Exercise directions: Where does the string "this" appear in the records? Copy every line that contains it.

Supplied information:
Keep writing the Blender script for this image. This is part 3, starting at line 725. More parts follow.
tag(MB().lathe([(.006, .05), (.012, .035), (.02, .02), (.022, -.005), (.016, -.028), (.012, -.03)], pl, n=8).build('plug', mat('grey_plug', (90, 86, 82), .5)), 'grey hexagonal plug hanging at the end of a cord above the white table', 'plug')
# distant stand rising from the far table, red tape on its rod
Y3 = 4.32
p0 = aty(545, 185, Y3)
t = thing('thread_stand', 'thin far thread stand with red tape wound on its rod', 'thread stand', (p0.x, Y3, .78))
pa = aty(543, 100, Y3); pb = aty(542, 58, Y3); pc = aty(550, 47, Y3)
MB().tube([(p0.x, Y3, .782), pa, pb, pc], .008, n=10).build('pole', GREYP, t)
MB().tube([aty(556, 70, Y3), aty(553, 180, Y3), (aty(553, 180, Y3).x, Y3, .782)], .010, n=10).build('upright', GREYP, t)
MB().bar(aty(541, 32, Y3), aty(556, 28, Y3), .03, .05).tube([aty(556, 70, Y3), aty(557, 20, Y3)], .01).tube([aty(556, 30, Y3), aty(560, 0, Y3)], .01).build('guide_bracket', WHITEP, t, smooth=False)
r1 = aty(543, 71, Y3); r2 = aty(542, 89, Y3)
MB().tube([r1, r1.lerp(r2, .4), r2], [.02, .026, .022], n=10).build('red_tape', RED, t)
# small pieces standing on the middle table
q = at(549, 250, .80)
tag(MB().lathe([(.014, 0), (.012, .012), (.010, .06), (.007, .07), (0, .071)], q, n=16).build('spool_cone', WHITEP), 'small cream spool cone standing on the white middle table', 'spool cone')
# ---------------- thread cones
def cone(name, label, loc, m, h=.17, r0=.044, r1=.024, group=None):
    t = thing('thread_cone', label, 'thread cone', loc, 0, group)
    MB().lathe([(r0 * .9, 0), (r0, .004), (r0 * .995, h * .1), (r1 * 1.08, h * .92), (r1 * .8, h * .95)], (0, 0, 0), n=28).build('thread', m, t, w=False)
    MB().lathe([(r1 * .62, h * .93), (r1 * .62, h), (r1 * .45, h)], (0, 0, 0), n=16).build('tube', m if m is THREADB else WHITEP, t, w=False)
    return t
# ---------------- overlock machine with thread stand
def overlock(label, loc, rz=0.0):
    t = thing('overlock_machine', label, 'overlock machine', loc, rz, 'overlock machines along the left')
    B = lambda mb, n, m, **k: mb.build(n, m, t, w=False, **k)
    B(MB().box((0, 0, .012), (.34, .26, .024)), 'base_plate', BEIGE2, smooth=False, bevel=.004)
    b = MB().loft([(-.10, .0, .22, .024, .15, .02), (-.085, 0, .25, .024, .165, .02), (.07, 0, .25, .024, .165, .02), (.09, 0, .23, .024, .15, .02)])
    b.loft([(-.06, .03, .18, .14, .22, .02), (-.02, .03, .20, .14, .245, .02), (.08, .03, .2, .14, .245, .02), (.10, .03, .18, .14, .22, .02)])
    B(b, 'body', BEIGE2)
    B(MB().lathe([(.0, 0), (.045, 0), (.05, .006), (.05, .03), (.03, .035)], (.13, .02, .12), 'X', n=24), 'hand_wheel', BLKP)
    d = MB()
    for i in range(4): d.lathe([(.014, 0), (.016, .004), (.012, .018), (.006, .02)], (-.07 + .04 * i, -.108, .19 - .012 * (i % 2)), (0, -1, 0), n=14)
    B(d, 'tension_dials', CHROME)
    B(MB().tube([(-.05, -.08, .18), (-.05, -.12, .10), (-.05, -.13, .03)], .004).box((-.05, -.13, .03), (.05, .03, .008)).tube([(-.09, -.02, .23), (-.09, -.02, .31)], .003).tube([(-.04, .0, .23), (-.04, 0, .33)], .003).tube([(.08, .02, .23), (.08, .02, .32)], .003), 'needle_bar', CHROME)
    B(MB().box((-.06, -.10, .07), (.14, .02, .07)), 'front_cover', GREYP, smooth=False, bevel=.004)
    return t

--

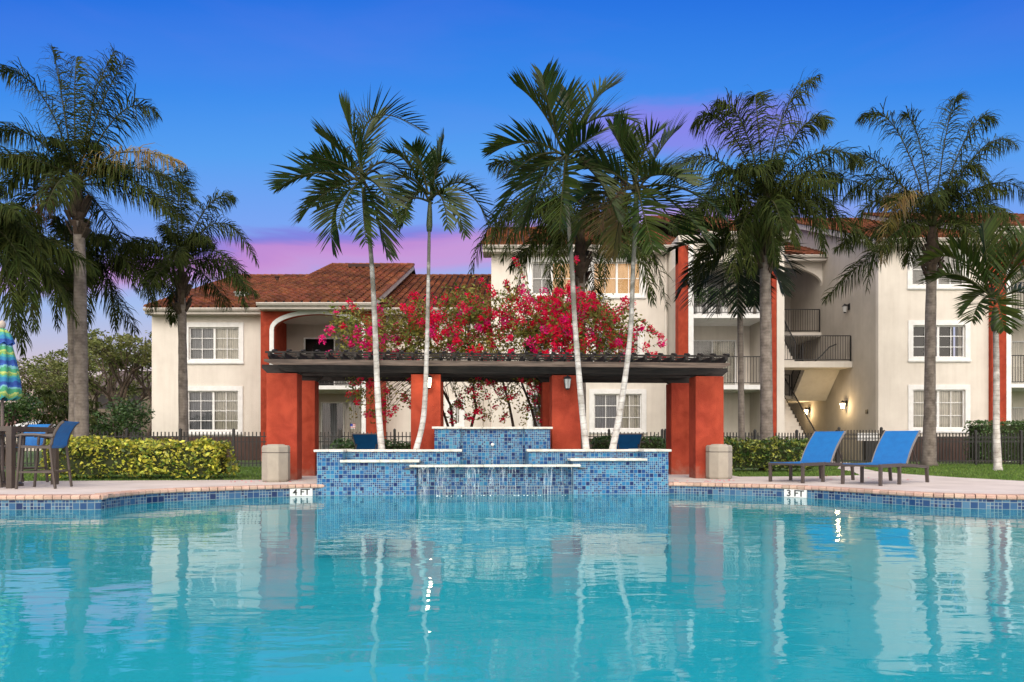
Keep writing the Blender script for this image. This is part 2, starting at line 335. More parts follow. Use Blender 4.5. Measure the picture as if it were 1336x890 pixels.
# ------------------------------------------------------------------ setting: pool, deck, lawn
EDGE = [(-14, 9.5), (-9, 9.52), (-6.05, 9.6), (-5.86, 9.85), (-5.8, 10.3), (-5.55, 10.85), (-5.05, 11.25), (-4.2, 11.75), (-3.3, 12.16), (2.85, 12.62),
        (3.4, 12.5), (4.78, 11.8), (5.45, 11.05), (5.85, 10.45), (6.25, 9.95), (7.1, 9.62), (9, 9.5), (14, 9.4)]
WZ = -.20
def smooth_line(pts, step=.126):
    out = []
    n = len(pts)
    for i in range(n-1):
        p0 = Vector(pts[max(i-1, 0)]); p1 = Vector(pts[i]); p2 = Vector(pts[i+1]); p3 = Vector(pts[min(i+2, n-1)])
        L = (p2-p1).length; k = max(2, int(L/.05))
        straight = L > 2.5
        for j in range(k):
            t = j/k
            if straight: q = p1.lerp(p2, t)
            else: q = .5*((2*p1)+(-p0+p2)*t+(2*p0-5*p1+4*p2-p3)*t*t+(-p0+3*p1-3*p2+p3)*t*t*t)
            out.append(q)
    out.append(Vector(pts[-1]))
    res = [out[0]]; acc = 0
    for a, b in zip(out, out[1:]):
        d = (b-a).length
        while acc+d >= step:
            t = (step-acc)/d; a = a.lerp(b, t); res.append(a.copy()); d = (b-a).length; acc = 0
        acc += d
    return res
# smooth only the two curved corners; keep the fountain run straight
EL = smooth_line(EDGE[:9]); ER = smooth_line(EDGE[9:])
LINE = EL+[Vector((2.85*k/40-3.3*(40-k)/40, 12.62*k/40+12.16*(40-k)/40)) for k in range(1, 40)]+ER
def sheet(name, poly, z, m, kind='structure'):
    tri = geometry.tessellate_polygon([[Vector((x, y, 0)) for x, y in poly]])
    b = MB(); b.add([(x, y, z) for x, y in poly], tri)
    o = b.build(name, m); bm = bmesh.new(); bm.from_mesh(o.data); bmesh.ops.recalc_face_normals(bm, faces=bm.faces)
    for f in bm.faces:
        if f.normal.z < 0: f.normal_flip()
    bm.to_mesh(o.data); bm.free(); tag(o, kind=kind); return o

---

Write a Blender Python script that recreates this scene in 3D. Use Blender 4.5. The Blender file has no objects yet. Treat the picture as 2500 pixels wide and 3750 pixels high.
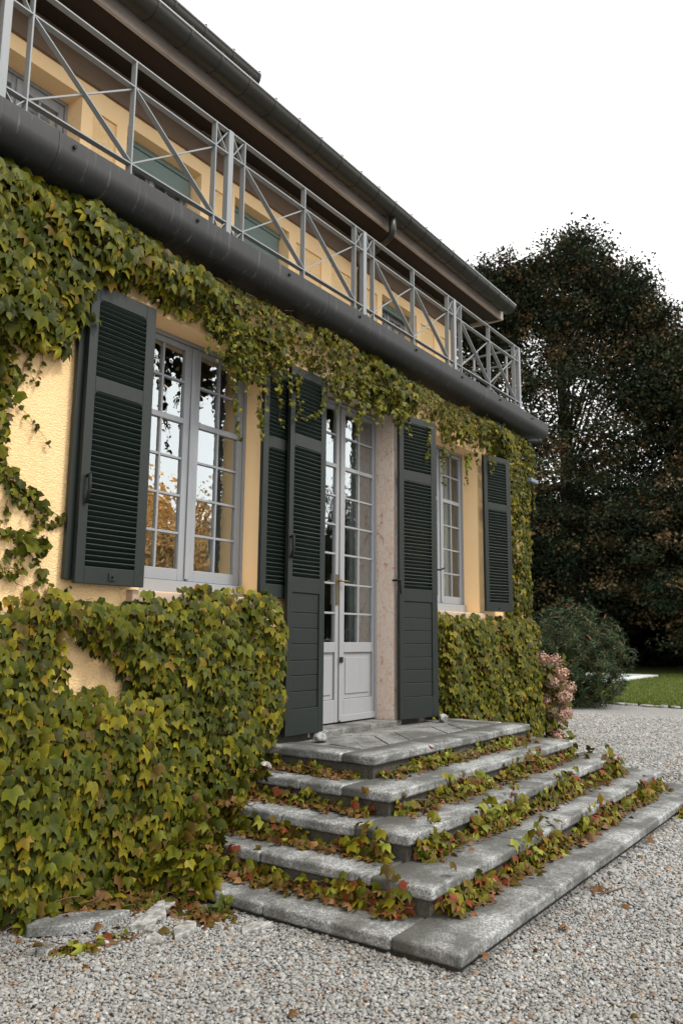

Result:
Keep writing the Blender script for this image. This is part 3, starting at line 725. More parts follow.
Keep writing the Blender script for this image. This is part 2, starting at line 335. More parts follow. Use Blender 4.5. Measure the picture as if it were 1336x890 pixels.
Write a Blender Python script that recreates this scene in 3D. Use Blender 4.5. The Blender file has no objects yet. Treat the picture as 2500 pixels wide and 3750 pixels high.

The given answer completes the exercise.